What Trump understands is that if he can provoke the press, provoke the Democrats into calling him a racist, that actually helps him because he is telling a story to his base in which they are not racist, they are acting out of high principle, they're trying to defend country and community and family. But one of the core claims that's being made on the right is that demands for racial justice demands for integration demands for affirmative action demands for diversity, equity, inclusion, that those aren't actually animated by a sense of justice, but rather they're motivated by a sense of revenge and a sense of hatred of white people.
And in this telling the right is constantly saying to white voters, "People are racist against you. They blame you for things that you weren't responsible for. And they also think that you're racist just because you're white and that's racism against you."
In that context, Trump and J. D. Vance understand that there's this kind of complicated triple move that they can make. They can say something outrageous: “It's an invasion. They're poisoning the blood of the country.” That's move number one. Move number two, wait for people on the left to say, "Hey, invasion and caravan and blood of the nation. That's racist language.” And then they respond to that by saying, “I never mentioned race. I was just talking about immigrants. I was just talking about protecting our country and securing our border.” That's move number two. “I didn't, no racism here, nothing to see here.” And then comes move number three. Then they go on to say, “But, hey, wait a minute. You just accused me of racism. And that's the real racism. You're racist against me by thinking that I'm a racist, even though I'm just trying to protect the borders.
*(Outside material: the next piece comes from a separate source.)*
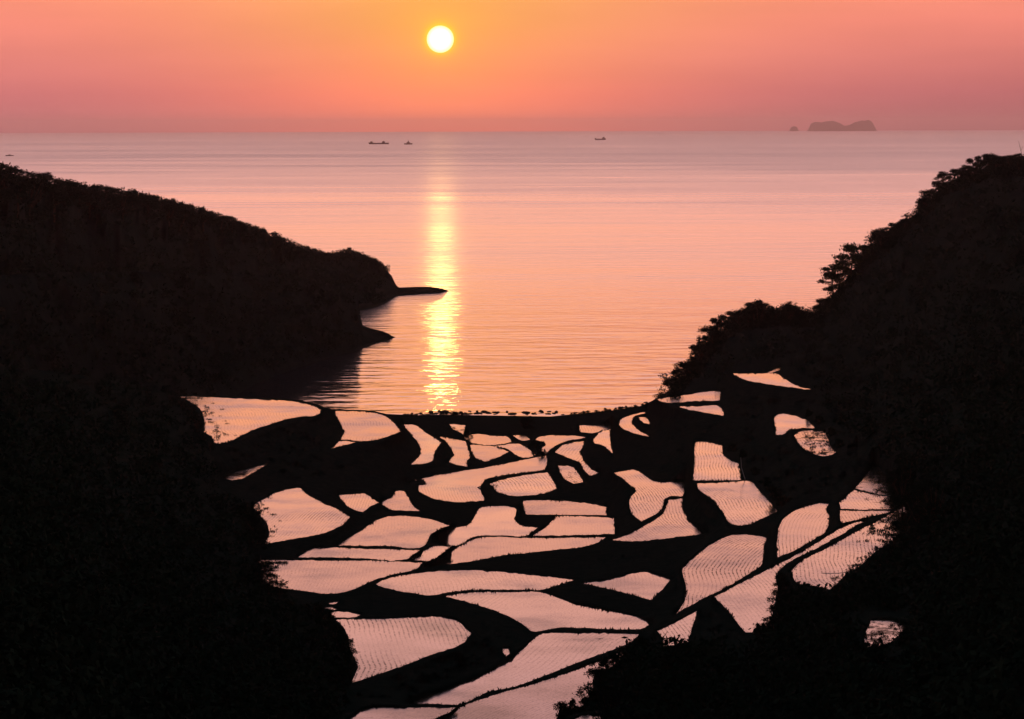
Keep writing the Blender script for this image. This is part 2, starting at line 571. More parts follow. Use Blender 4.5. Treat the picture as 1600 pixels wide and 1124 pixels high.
paddy(8.4, [(669,886),(700,865),(725,850),(745,841.5),(825,841),(900,840.5),(947,839.5),(932,849),(850,861),(775,870),(735,877.5)], 'long pale tapering paddy in front of the shoe shaped one', 0.25)
paddy(9.3, [(525,852.5),(555,835),(600,809),(665,810),(702,821),(672,836),(667,849),(657,855.5),(605,853.5)], 'broad sail shaped paddy left of the shoe shaped one', 0.25)
paddy(9.7, [(466,871),(487,857.5),(505,856),(580,858),(657,859.5),(647,866),(635,874),(555,872)], 'narrow band of paddy below the broad sail shaped one', 0.35)
paddy(9.3, [(645,874.5),(675,855),(705,854),(692,864),(672,876),(655,876)], 'small slanted paddy squeezed between the narrow band and the long tapering field', 0.5)
paddy(10.8, [(405,875),(520,876),(600,877),(660,879.5),(652,887.5),(605,900),(577,910),(550,922),(516,928),(467,922.5),(430,917),(412,910)], 'broad paddy reaching under bare twigs at the left woods', 0.3, mud=0.05)
paddy(11.5, [(586,913),(605,905),(637.5,898),(695,892),(732.5,891),(800,895),(897.5,906),(875,913.5),(842.5,922),(822,922),(750,922),(700,925.5),(675,930.5),(640,926.5),(600,918)], 'long willow leaf shaped paddy pointed at both ends', 0.4, None, 0.42, 0.1)
paddy(13.0, [(695,932),(725,927),(800,925.5),(845,926),(900,944),(950,954),(995,964),(1016,974),(1007,981),(950,983),(875,981),(832.5,986.5),(812,973),(787,960),(750,946.5)], 'wing shaped paddy below the willow leaf shaped one', 0.35, (7, 8), 0.5)
paddy(12.2, [(910,911.5),(950,906.5),(1005,894),(1047.5,905),(1037,919),(1017,938),(975,926.5),(940,918)], 'small arrowhead shaped paddy amid the dark banks right of the willow leaf', 0.3)
paddy(15.0, [(842,992.5),(825,1006),(800,1029),(750,1056.5),(695,1078),(637.5,1099.5),(675,1099.5),(722,1100),(762,1081.5),(800,1074),(850,1056.5),(900,1036.5),(950,1018),(990,1000),(998,991),(950,989.5),(900,989.5)], 'long speckled paddy curving down to the left across the foreground', 0.4, (0, 5), 0.5, mud=0.25)
paddy(17.0, [(630,1150),(676,1130),(717,1106.5),(775,1085),(825,1071.5),(900,1046.5),(977,1016),(972,1028),(955,1041.5),(930,1051.5),(925,1069),(927,1079),(917,1094),(910,1103),(875,1106.5),(867,1130),(860,1150)], 'nearest large paddy at the bottom edge with curved rows', 0.6, (0, 3), 0.36, mud=0.05)
paddy(17.3, [(530,1150),(540,1130),(570,1108),(625,1106),(712,1106),(700,1114),(672,1126),(625,1150)], 'low paddy at the bottom left edge of the terraces', 0.3, mud=0.3)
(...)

And you're not only racist against me, you're racist against all my supporters.”
So when this happens:
“Christians, get out and vote. Just this time,” he said at The Believers’ Summit, an event hosted by the conservative advocacy group Turning Point Action, in West Palm Beach, Fla. “You won’t have to do it anymore, you know what? Four more years, it’ll be fixed, it’ll be fine, you won’t have to vote anymore, my beautiful Christians.”
It triggers what we now have to call “Fascist Theater” in which the plausible deniability that’s gained from Trump’s constant blather, digressions, and weirdness serves him.
You get even his “critics” defending him:
You don’t need to guess if Donald Trump wants to be a dictator!
Forget anything he’s ever said; he got several people killed, TRYING TO MAKE HIMSELF A DICTATOR.
And then, using plausible deniability generated from soulless and power-hungry allies, he got the Supreme Court, which her personally packed, to give him effective immunity for the crime of trying to end American democracy.
The time to take Donald Trump seriously has long passed; it’s heading toward middle school. He is a threat to everything you love. He wears makeup and a wig like a clown, but the clownishness itself is part of the plausible deniability. Even his fiercest critics feed that power by assuming there must be some harmless explanation for his laser focus on dividing and conquering America. There’s not.
You’re just part of the normalization of this lunacy.
If we don’t see that, we’re just extras in the spectacle that threatens everything we love.